Many religions teach the avoidance or repression of desire.  Buddhism, for example, argues that existence is suffering brought on by selfish desires.  The path to salvation is the elimination of desire.  Christianity says that’s preposterous.  God intends that humans experience God’s perfect design as pure joy.  Christianity says that our desires, our longings—that sehnsucht we spoke of above—reveals a deeper longing for something beyond ourselves.  It’s why C.S. Lewis so famously argued that hunger would seem preposterous if food were not real.  Romantic love would be an abnormality if not for the existence of the opposite sex.  So, he concludes, “if I find in myself nothing else on earth can satisfy, it must be that I was made for another world.”

Christian worship, then, is the means by which we express and form our love for God and His kingdom.  It’s not about trying to suppress desire.  Those who do usually fail—repeatedly.  The rider of my intellect cannot possibly control the elephant of my desires.  But Christianity isn’t about trying to “manage” our sins.  On the contrary; Christianity is about replacing my unhealthy desires with a desire for God and God alone.

This is why the Psalms are so beneficial, because they orient me towards God’s kingdom, and give me a bigger picture of God than I’d ever dare dream.  It’s no wonder, then, that the Psalms have been a vital part of Christian worship for centuries.

CALL TO WORSHIP

We can turn our attention to Psalm 95—one in a series of praise Psalms designed to orient Israel’s hearts toward God.

Oh come, let us sing to the LORD; let us make a joyful noise to the rock of our salvation!  2 Let us come into his presence with thanksgiving; let us make a joyful noise to him with songs of praise!  3 For the LORD is a great God, and a great King above all gods. (Psalm 95:1-3)

Other gods?  By that David—the writer of this Psalm—meant the other things Israel looked toward for comfort, security and protection.  But God is superior to all of these lesser substitutes:

4 In his hand are the depths of the earth; the heights of the mountains are his also.  5 The sea is his, for he made it, and his hands formed the dry land.  6 Oh come, let us worship and bow down; let us kneel before the LORD, our Maker!  7 For he is our God, and we are the people of his pasture, and the sheep of his hand. Today, if you hear his voice,  8 do not harden your hearts, as at Meribah, as on the day at Massah in the wilderness,  9 when your fathers put me to the test and put me to the proof, though they had seen my work.  10 For forty years I loathed that generation and said, “They are a people who go astray in their heart, and they have not known my ways.”  11 Therefore I swore in my wrath, “They shall not enter my rest.” (Psalm 95:1-11)

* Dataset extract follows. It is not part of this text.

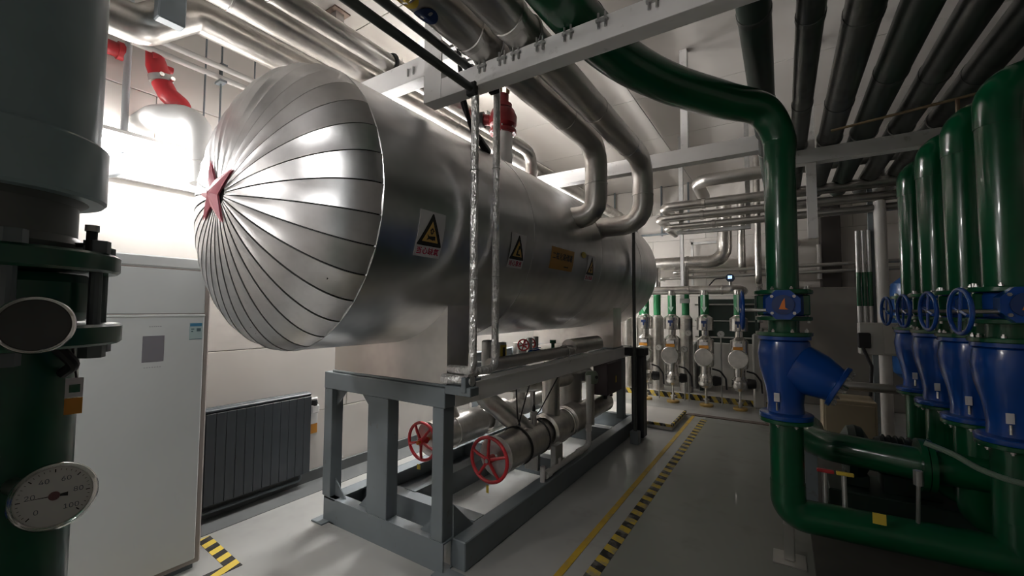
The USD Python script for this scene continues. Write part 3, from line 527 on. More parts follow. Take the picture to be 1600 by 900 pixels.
br = thing('pipe_rack_beam', 'pale beam under the dark ceiling pipes right of the green riser', 'beam', (1.8, 4.95, 3.05))
obj('channel', ibeam_x(-.1, 4.6, 4.93, 3.04, 3.17, .12), beam_white, br, False)
for x in (.22, 3.0): obj('hanger_post', box(x, x+.08, 5.06, 5.12, 3.0 if x < 1 else 3.0, ZC), beam_white, br, False)
obj('drop_post', box(.22, .30, 4.96, 5.04, 2.30, 3.04), beam_white, br, False)

# two clad pipes coming over the beam and bending down into the side of the tank
for i, (x, y, zb) in enumerate(((-1.42, 3.62, 2.46), (-1.17, 4.25, 2.47))):
    p = thing('tank_feed_pipe', ('clad pipe bending down into the tank, the nearer of two, with round colour stickers overhead', 'clad pipe bending down into the tank, the farther of two')[i], 'pipe', (x, y, 3.12), 'clad pipes feeding the tank')
    R = .102; zt = 3.015+R+.002
    obj('pipe', tube([(x, -1.5, zt), (x, y, zt), (x, y, zb), (TX+.62, y, zb)], R, 30, .20, 4), rubber_dark if i == 2 else clad_dull, p, 20)
    lapbands(p, (x, -1.5, zt), (x, y-.2, zt), R, .82, clad, first=.35)
    obj('lap_band', lathe([(R, 0), (R+.004, .003), (R+.004, .012), (R, .015)], (x, y, zb+.28), (0, 0, 1), 30), clad, p)
    obj('collar', lathe([(R, 0), (R+.006, .004), (R+.006, .045), (R, .05)], (x, 1.74, zt), (0, 1, 0), 30), clad, p)
    obj('saddle_clip', torus((x, 1.93, zt), (0, 1, 0), R+.006, .006, 36, 8), galv, p)
    if i == 0:
        for q, (yy, mt) in enumerate(((1.30, tag_yellow), (1.43, label_navy))):
            a = math.radians(-95); c = V3(x+.0, yy, zt)
            P = [V3(x+(R+.003)*math.cos(a+s/R), yy+t, zt+(R+.003)*math.sin(a+s/R)) for s, t in disc2(0, 0, .058, 22)]+[V3(x+(R+.003)*math.cos(a), yy, zt+(R+.003)*math.sin(a))]
            obj('round_label', trimesh.Trimesh(P, [(22, k, (k+1) % 22) for k in range(22)]+[(22, (k+1) % 22, k) for k in range(22)], process=False), mt, p, False, ('yellow round label', 'navy round label')[q])
# foil wrapped small pipes dropping from the ceiling run to the skid
for i, (x, y, zt, zb, end) in enumerate(((-1.50, 1.915, 2.885, 1.245, (-1.76, 2.02, 1.225)), (-1.545, 2.20, 3.035, 1.225, (-1.60, 1.98, 1.215)))):
    p = thing('foil_pipe', ('left of the two thin foil wrapped pipes dropping in front of the tank', 'right of the two thin foil wrapped pipes dropping in front of the tank')[i], 'pipe', (x, y, zb), 'thin foil wrapped pipes')
    obj('ceiling_run', tube([(x+.01, -1.2, zt), (x, y-.02, zt)], .0235, 16), rubber_dark, p)
    pts = [V3(x, y, zt+.01-k*(zt-zb)/60) for k in range(58)]; rr = [.0225+.0014*rnd.random() for _ in pts]
    obj('foil_drop', tube(pts, rr, 14), foil, p, 60)
    ee = V3(*end); obj('foil_foot', tube([V3(x, y, zb+.10), V3(x, y, zb), ee], .025, 16, .05, 5), foil, p)
    obj('clamp', [box(x-.035, x+.035, y-.05, y-.015, zt-.04, zt+.035, .006)], black, p, False)
    for k in (.32, .71): obj('tie', torus((x, y, zb+k*(zt-zb)), (0, 0, 1), .0245, .003, 18, 6), galv, p)
# cable ladder beside the beam
ct = thing('cable_ladder', 'galvanised cable ladder running overhead beside the foil pipes', 'cable ladder', (-1.75, 2.4, 3.2))
for x in (-1.86, -1.64): obj('side_rail', box(x, x+.012, 1.99, 2.62, 3.30, 3.37), galv, ct, False)
for k in range(7): obj('rung', box(-1.848, -1.64, 2.02+.09*k, 2.055+.09*k, 3.305, 3.325), galv, ct, False)
obj('drop_rod', [cyl((-1.75+s, 2.5, 3.3), (-1.75+s, 2.5, ZC), .006, 8) for s in (-.09, .1)], galv, ct)
# wall-side pipes over the tank
def run(name, label, pts, R, mat, group=None, bend=.3, step=.95, bs=4):
    p = thing(name, label, 'pipe', pts[0], group)
    obj('pipe', tube(pts, R, 30, bend, bs), mat, p, 20)
    a, b = V3(*pts[0]), V3(*pts[1]); lapbands(p, a+(b-a)*.04, b-(b-a)*.06, R, step, mat)
    return p
g1 = 'clad pipes over the wall side of the tank'
run('clad_pipe', 'fat clad pipe nearest the left wall with a stepped bend by the gray bracket', [(-2.91, 8.6, 3.345), (-2.91, .99, 3.345), (-2.91, .76, 3.125), (-2.91, -1.5, 3.125)], .100, clad, g1, .12, bs=3)
run('clad_pipe', 'middle clad pipe in the row above the domed tank end', [(-2.56, 8.6, 3.345), (-2.56, -1.5, 3.345)], .088, clad, g1)
q3 = run('clad_pipe', 'slim clad pipe nearest the viewer in the row above the tank, bent down behind', [(-2.285, -1.5, 3.312), (-2.285, 3.92, 3.312), (-2.285, 3.92, 2.86)], .064, clad, g1, .14)
obj('clamp', torus((-2.285, 1.95, 3.312), (0, 1, 0), .072, .010, 30, 8), black, q3)
h = thing('ceiling_hanger', 'gray hanger post with a top plate on the ceiling above the clad pipes', 'hanger', (-3.37, 2.25, ZC))
obj('post', box(-3.41, -3.33, 2.21, 2.29, 3.40, ZC-.01), galv, h, False); obj('plate', box(-3.45, -3.29, 2.17, 2.33, ZC-.014, ZC), M('rusty_plate', (.20, .14, .11), .6), h, False)
st = thing('steel_stub_beam', 'gray steel drop leg in front of the stepped bend of the wall pipes', 'bracket', (-2.70, .82, 3.1))
obj('drop_leg', box(-2.74, -2.67, .765, .885, 3.10, ZC, .006), frame_gray, st, False); obj('top_plate', box(-2.80, -2.62, .72, .93, ZC-.012, ZC), frame_gray, st, False)
tag(obj('cable_tray_cover', box(-3.36, -3.28, -1.5, 2.78, 3.66, 3.74, .006), M('dark_tray', (.035, .030, .032), .5)), 'dark closed cable tray seen through the gap between the wall pipes', 'cable tray')
for i, (x, z) in enumerate(((-3.45, 3.29), (-3.40, 3.345))):
    tag(obj('wall_conduit', tube([(x, .86 if i == 0 else .90, z), (x, 6.5, z)], .021, 14), pvc), ('lower of the two pale conduits running along the left wall', 'upper of the two pale conduits running along the left wall')[i], 'conduit', 'pale conduits along the left wall')
rods = ((-3.45, 1.27), (-3.45, 1.37), (-3.45, 1.60), (-3.42, 2.2))
for i, (x, y) in enumerate(rods):
    tag(obj('threaded_rod', cyl((x, y, 2.70 if i < 2 else 3.26), (x, y, ZC), .006, 8), frame_gray), ('threaded hanger rod nearest the red valve on the left wall', 'threaded hanger rod holding the small conduit clamp', 'short threaded hanger rod just above the domed tank end', 'threaded hanger rod hidden behind the tank dome')[i], 'hanger rod', 'thin hanger rods on the left wall')
tag(obj('conduit_clamp', [box(-3.49, -3.40, 1.345, 1.39, 3.245, 3.262), box(-3.49, -3.40, 1.345, 1.39, 3.368, 3.382), box(-3.462, -3.442, 1.36, 1.376, 3.262, 3.368)], frame_gray), 'small dark clamp holding the pale conduits to a hanger rod', 'clamp')
# lit left end: white riser, red fittings, white insulated elbow
wr = thing('white_riser_pipe', 'thin white pipe running down the wall left of the red valve', 'pipe', (-3.6, .89, 2.6))
obj('pipe', tube([(-3.60, .885, 3.9), (-3.60, .885, 2.46), (-3.60, .45, 2.33)], .020, 14, .08, 5), M('pale_blue_gray_pipe', (.42, .44, .46), .4), wr)
obj('coupling', cyl((-3.6, .885, 2.60), (-3.6, .885, 2.66), .026, 14), galv, wr)
rr_ = thing('red_wall_pipe', 'short red pipe section high on the wall under the clad elbow', 'pipe', (-3.64, .8, 3.28))
obj('pipe', cyl((-3.64, .45, 3.285), (-3.64, .872, 3.285), .047, 20), red, rr_)
obj('coupling', cyl((-3.64, .84, 3.285), (-3.64, .872, 3.285), .058, 20), red, rr_)
rv = thing('red_wall_valve', 'red fire valve with gray clamp hanging on the brightly lit left wall', 'valve', (-3.45, 1.03, 3.1))
obj('upper_elbow', tube([(-3.50, .99, 3.30), (-3.47, 1.00, 3.20), (-3.46, 1.02, 3.13)], [.045, .060, .060], 20), red, rv)
obj('lug', [cyl((-3.45, .96, 3.20), (-3.45, 1.08, 3.20), .022, 12), cyl((-3.45, .965, 3.245), (-3.45, .995, 3.245), .03, 12)], red, rv)
obj('clamp', lathe([(.04, 0), (.066, .004), (.066, .042), (.04, .046)], (-3.46, 1.015, 3.145), (0, .25, -1), 20), galv, rv)
obj('lower_elbow', tube([(-3.46, 1.026, 3.10), (-3.44, 1.06, 3.02), (-3.40, 1.12, 2.96), (-3.38, 1.13, 2.90)], [.058, .060, .060, .052], 20, .08, 4), red, rv)
obj('bolt_head', [cyl((-3.40, 1.00, 3.12), (-3.37, 1.00, 3.12), .014, 6), cyl((-3.40, 1.06, 3.115), (-3.37, 1.06, 3.115), .014, 6)], chrome, rv)
we = thing('white_insulated_elbow', 'white insulated pipe elbow glowing beside the wall lamp under the red valve', 'pipe', (-3.3, 1.1, 2.5))
obj('pipe', tube([(-3.70, .985, 2.84), (-3.44, 1.00, 2.855), (-3.28, 1.18, 2.885), (-3.24, 1.205, 2.42)], .074, 22, .12, 5), ins_white, we)
obj('lap_band', torus((-3.247, 1.20, 2.56), (0, 0, 1), .072, .004, 26, 6), pvc, we)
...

Meribah and Massah represent the time when Israel demanded water from God (Exodus 17)—in other words, wanting a relationship with God on their own terms.  God provided water, having Moses strike the rock with his staff, and water sprang forth (Exodus 17:6).

God’s answer to our desires is to give us more of Himself.  Roughly 1500 years later, God’s Son would be struck by another staff—a soldier’s spear—and blood and water sprang forth.  The gospel promises us the forgiveness of sins and new life in His name.  Though we are creatures of a thousand lesser loves and desires, God provides a way for us, through Jesus—the true and better rock of Moses—so that we might enter into God’s rest.